**Stated problem**
Look at the data below and print exactly the lines from its first line through the line with "base=.05), M_stem, M_dkherb)"; the pictures stay out of the copy.

**Available data**
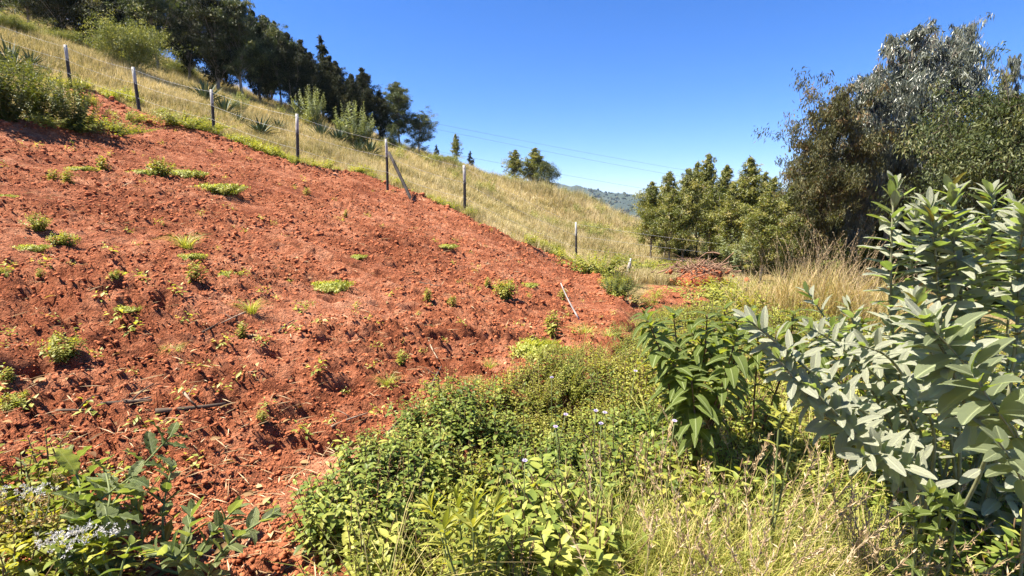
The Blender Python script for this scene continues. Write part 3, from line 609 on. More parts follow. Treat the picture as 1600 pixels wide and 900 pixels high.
M_dkherb = leafmat('dark_bush_leaves', [(0, (.035, .055, .012)), (.5, (.085, .11, .025)), (1, (.22, .22, .06))], .3, .5, .25)
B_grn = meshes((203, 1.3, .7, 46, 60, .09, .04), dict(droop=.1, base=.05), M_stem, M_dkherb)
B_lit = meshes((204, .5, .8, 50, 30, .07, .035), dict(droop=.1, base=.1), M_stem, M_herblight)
def shrub(pr, h0, px, py, hpx, label, wide=1.0, name='shrub', cat='bush', group=None):
    x, y, z = gp(px, py); h = hpx*y/800/h0
    return plant(name, label, cat, (x, y, z-.02), pr[0], pr[1], None, None, group, (h*wide, h*wide, h), R.uniform(0, 6.28))
bo = shrub(B_yel, 1.9, 205, 120, 50, 'big spreading yellow-green bush on the grassy slope behind the fence', .85)
for nm, me in (('arching_stem', SPRAY[0]), ('spray', SPRAY[1])): c = bpy.data.objects.new(nm, me); COL.objects.link(c); c.parent = bo
for px, py, hp, wd, pr, h0, lab in [
 (5, 200, 125, 1.0, B_grn, 1.3, 'dark green bush on the tilled field cut by the left edge'),
 (62, 198, 112, .9, B_grn, 1.3, 'green bush second from the left edge at the top of the red field'),
 (118, 214, 96, .85, B_grn, 1.3, 'dark green bush beside the field, right of two similar bushes'),
 (42, 130, 40, 1.4, B_grn, 1.3, 'low bush on the grass behind the three field-edge bushes'),
 (90, 208, 26, 2.4, B_lit, .5, 'low bright green bush between the two dark field-edge bushes'),
 (178, 216, 22, 2.0, B_lit, .5, 'low yellow-green bush just right of the dark field-edge bushes'),
 (196, 186, 16, 2.6, B_lit, .5, 'flat bright green clump at the foot of the second fence post'),
 (282, 196, 24, 2.2, B_lit, .5, 'bright green clump left of the third fence post'),
 (300, 206, 15, 2.6, B_lit, .5, 'low bright clump touching the foot of the third fence post'),
 (488, 202, 62, .9, B_gry, 1.5, 'pale grey-green bush behind the fourth fence post'),
 (556, 238, 72, 1.0, B_gry, 1.5, 'rounded grey-green bush left of the braced fence post'),
 (372, 176, 34, 1.0, B_gry, 1.5, 'small grey bush among the agaves below the dark trees'),
 (20, 56, 20, 1.5, B_yel, 1.9, 'yellow-green scrub under the dark trees in the top left corner'),
 (100, 74, 16, 1.5, B_yel, 1.9, 'low yellowish scrub behind the first fence post'),
 (285, 128, 20, 1.2, B_yel, 1.9, 'small yellow-green shrub below the big yellow-green bush'),
 (690, 262, 12, 2.0, B_yel, 1.9, 'low scrub on the slope right of the last plantation tree'),
 (965, 476, 50, 1.4, B_grn, 1.3, 'dark rounded bush between the red field bank and the path'),
 (935, 436, 42, 1.2, B_lit, .5, 'leafy green bush at the foot of the last fence post'),
 (1003, 424, 22, 2.4, B_lit, .5, 'leafy green thicket behind the leaning white stake'),
 (1055, 420, 20, 2.0, B_lit, .5, 'low leafy bush left of the heap of dry roots'),
 (1170, 436, 84, 1.4, B_gry, 1.5, 'pale leafy bush behind the heap of dry roots'),
 (1225, 440, 84, 1.5, B_gry, 1.5, 'dusty green bush left of the bronze grass'),
 (1150, 475, 42, 2.0, B_lit, .5, 'light green leafy bush right of the heap of dry roots'),
 (1120, 520, 36, 1.5, B_lit, .5, 'light green bush at the near right end of the red path'),
 (1215, 520, 70, 1.3, B_lit, .5, 'tall light green bush in front of the bronze grass'),
]: shrub(pr, h0, px, py, hp, lab, wd)
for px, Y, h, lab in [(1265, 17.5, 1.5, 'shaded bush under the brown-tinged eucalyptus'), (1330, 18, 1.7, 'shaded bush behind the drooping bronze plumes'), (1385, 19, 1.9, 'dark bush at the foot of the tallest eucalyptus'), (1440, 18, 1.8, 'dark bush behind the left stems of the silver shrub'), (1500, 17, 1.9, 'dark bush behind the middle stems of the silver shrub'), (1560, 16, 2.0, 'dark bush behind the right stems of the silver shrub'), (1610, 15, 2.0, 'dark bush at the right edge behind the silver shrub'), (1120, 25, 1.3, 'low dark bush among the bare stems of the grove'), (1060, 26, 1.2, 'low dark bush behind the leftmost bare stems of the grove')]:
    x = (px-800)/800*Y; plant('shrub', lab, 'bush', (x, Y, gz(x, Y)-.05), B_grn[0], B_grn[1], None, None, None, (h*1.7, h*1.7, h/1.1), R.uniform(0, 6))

def agave_mesh(seed):
    global R
    old = R; R = np.random.default_rng(seed); L = MB(); n = 46; el = np.linspace(.05, 1.45, n)+R.normal(0, .08, n); az = np.arange(n)*2.4
    D = np.stack([np.cos(az)*np.cos(el), np.sin(az)*np.cos(el), np.sin(el)], 1)
    L.leaves(D*.06, D, np.stack([-np.cos(az)*np.sin(el), -np.sin(az)*np.sin(el), np.cos(el)], 1), R.uniform(.8, 1.15, n), .11, 'sword', None, .10)
    R = old; return L.mesh('agave', M_agave)
AG = [agave_mesh(301), agave_mesh(302)]
def base_core(o): pass
for i, (px, py, hp, lab) in enumerate([
 (18, 112, 64, 'large dark agave near the left edge behind the fence'), (-8, 118, 50, 'agave cut by the left edge'), (48, 100, 36, 'smaller agave right of the large dark one near the left edge'),
 (322, 160, 50, 'spiky agave behind the third fence post'), (350, 178, 44, 'agave just right of the third fence post'), (372, 190, 28, 'small agave between the third fence post and the next big agave'),
 (408, 212, 44, 'dark agave between the third and fourth fence posts'), (435, 205, 30, 'small agave left of the fourth fence post'), (502, 222, 42, 'tall dark agave just right of the fourth fence post'),
 (530, 232, 42, 'spiky agave left of the rounded grey-green bush'), (578, 248, 42, 'agave right of the rounded grey-green bush'), (560, 246, 30, 'small agave in front of the rounded grey-green bush')]):
    x, y, z = gp(px, py); o = bpy.data.objects.new('agave', AG[i % 2]); COL.objects.link(o); o.location = (x, y, z-.03); s = hp*y/800/1.35; o.scale = (s,)*3; o.rotation_euler = (0, 0, i*1.3)
    tag(o, lab, 'agave', 'agaves on the grassy slope')

# ------------------------------------------------------------------ fence, brace, cables
POSTS = [(112, 147, 70, 102), (219, 178, 105, 208), (334, 215, 140, 330), (465, 262, 178, 464), (605, 299, 217, 603), (725, 339, 258, 725), (901, 415, 347, 900)]
fence = thing('wire_fence', 'wire fence of rough dark posts with pale tops running down the red field edge', 'fence', (0, 0, 0))
tops = []
m_, t_ = mat('painted_top_post'); L_ = t_.links.new
tc_ = N(t_, 'ShaderNodeTexCoord'); s_ = N(t_, 'ShaderNodeSeparateXYZ'); L_(tc_.outputs['Generated'], s_.inputs[0]); nz_ = N(t_, 'ShaderNodeTexNoise', i_Scale=14.0, i_Detail=5.0); L_(tc_.outputs['Object'], nz_.inputs['Vector'])
ad_ = N(t_, 'ShaderNodeMath', operation='MULTIPLY_ADD', i_1=.25); L_(nz_.outputs['Fac'], ad_.inputs[0]); L_(s_.outputs[2], ad_.inputs[2])
r_ = ramp(t_, ad_.outputs[0], [(.84, (.035, .030, .027)), (.90, (.34, .33, .31))]); p_ = N(t_, 'ShaderNodeBsdfPrincipled', i_Roughness=.85); L_(r_.outputs[0], p_.inputs['Base Color'])
b_ = N(t_, 'ShaderNodeBump', i_Strength=.5, i_Distance=.01); L_(nz_.outputs['Fac'], b_.inputs['Height']); L_(b_.outputs[0], p_.inputs['Normal']); o_ = N(t_, 'ShaderNodeOutputMaterial'); L_(p_.outputs[0], o_.inputs[0]); M_post = m_
for px, py, pt, ptx in POSTS:
    p = G(px, py); tp = at(ptx, pt, p[1]); z = gz(p[0], p[1]); b = MB(); rr = .042+R.uniform(-.006, .006)
    a = np.array([p[0], p[1], z-.3]); path = curve(a, tp, 7, .006); b.tube(path, rr*np.array([1.12, 1.05, 1, 1.02, .97, .98, .92]), 9); o = b.obj('fence_post', M_post, fence, True); tops.append((np.array([p[0], p[1], z]), tp))
x, y = at(604, 240, tops[4][1][1])[0]+.08, tops[4][0][1]-.06
b = MB(); b.tube(curve((x, y, at(606, 238, y)[2]), (at(648, 317, y-.9)[0], y-.9, gz(at(648, 317, y-.9)[0], y-.9)-.1), 6, .01), .045, 8); b.obj('brace_post', M_woodpost, fence, True)
# continuation to the right and left
ext = [(p0, p1) for p0, p1 in tops]
fy = tops[-1][0][1]
for px, dy in [(1215, 3.0), (1500, 5.0)]:
    Y = fy+dy; x = (px-800)/800*Y; z = gz(x, Y); h = 1.25; a = np.array([x, Y, z]); c = a+[0, 0, h]
    b = MB(); b.tube(curve(a-[0, 0, .3], c, 5, .005), .04, 8); b.obj('fence_post', M_greywood, fence, True); ext.append((a, c))
lp = tops[0]; dxy = (tops[0][0]-tops[1][0])*1.3; a = tops[0][0]+dxy; a[2] = gz(a[0], a[1]); ext.insert(0, (a, a+[0, 0, 1.3])); b = MB(); b.tube(curve(a-[0, 0, .3], a+[0, 0, 1.3], 5, .005), .04, 8); b.obj('fence_post', M_post, fence, True)
for f in (.95, .66, .36):
    b = MB(); pts = []
    for (a0, c0), (a1, c1) in zip(ext[:-1], ext[1:]):
        s, e = a0+(c0-a0)*f, a1+(c1-a1)*f
        for k in range(8): t = k/8; pts.append(s+(e-s)*t-[0, .045, .06*4*t*(1-t)])
    pts.append(e-[0, .045, 0]); b.tube(pts, .0028, 4)
    for q in range(0): pass
    b.obj('fence_wire', M_wire, fence)
def cable(p0, p1, sag, label, r):
    b = MB(); t = np.linspace(0, 1, 24)[:, None]; pts = p0+(p1-p0)*t-np.array([0, 0, sag])*4*t*(1-t); b.tube(pts, r, 4); tag(b.obj('power_cable', M_cable), label, 'power cable', 'power cables crossing the sky')
for (a, c, lab) in [((560, 168), (1240, 292), 'uppermost of the three thin power cables in the sky'), ((560, 176), (1240, 304), 'middle one of the three thin power cables in the sky'), ((560, 212), (1240, 330), 'lowest of the three thin power cables in the sky')]:
    cable(at(a[0], a[1], 75), at(c[0], c[1], 110), .6, lab, .016)

# leaning stake, stick, root heap
x, y, z = gp(978, 436); b = MB(); e = at(986, 404, y+.1); b.tube(curve((x, y, z-.1), e, 5, .01), [.055, .056, .054, .05, .035], 7); tag(b.obj('leaning_stake', M_greywood, None, True), 'short bleached white stake leaning beside the dark rounded bush', 'stake')
x, y, z = gp(905, 505); e = at(876, 442, y+.25); b = MB(); b.tube(curve((x, y, z), e, 7, .03), np.linspace(.014, .006, 7), 6); tag(b.obj('stick', M_greywood, None, True), 'long bare pale stick standing at a slant on the right bank of the red field', 'stick')
x, y, z = gp(1092, 450); hp = thing('root_heap', 'heap of dry reddish roots and soil beside the red path', 'root heap', (x, y, z)); hp.scale = (1.05, 1, 1.25)
b = MB(); b.lump(np.array([0, 0, .1]), .72, .5, 5, (1, .7, .48), .22)
for i in range(60): b.lump(np.array([R.normal(0, .5), R.normal(0, .35), R.uniform(.0, .35)]), R.uniform(.03, .09), .5, i, (1, 1, .8), .3)
b.obj('soil', M_clod, hp)
b = MB()
for i in range(170):
    a = R.uniform(0, 6.28); c = np.array([R.normal(0, .4), R.normal(0, .28), .38+R.normal(0, .08)]); d = np.array([cos(a), sin(a)*.7, R.uniform(-.6, .5)])*R.uniform(.15, .5)
    b.tube(curve(c-d, c+d, 6, .07), np.linspace(R.uniform(.008, .02), .003, 6), 4, R.random(), False)
b.obj('root', M_root, hp)
b = MB(); x, y, z = gp(1150, 420)
for i in range(9): b.tube(curve((x+R.normal(0, .15), y, z), (x-R.uniform(.0, .7), y+R.normal(0, .3), z+R.uniform(.6, 1.2)), 7, .1), np.linspace(.022, .005, 7), 5, cap=False)
tag(b.obj('bare_branches', M_deadwood), 'bare grey branches arching up right of the root heap', 'dead branches')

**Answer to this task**
The Blender Python script for this scene continues. Write part 3, from line 609 on. More parts follow. Treat the picture as 1600 pixels wide and 900 pixels high.
M_dkherb = leafmat('dark_bush_leaves', [(0, (.035, .055, .012)), (.5, (.085, .11, .025)), (1, (.22, .22, .06))], .3, .5, .25)
B_grn = meshes((203, 1.3, .7, 46, 60, .09, .04), dict(droop=.1, base=.05), M_stem, M_dkherb)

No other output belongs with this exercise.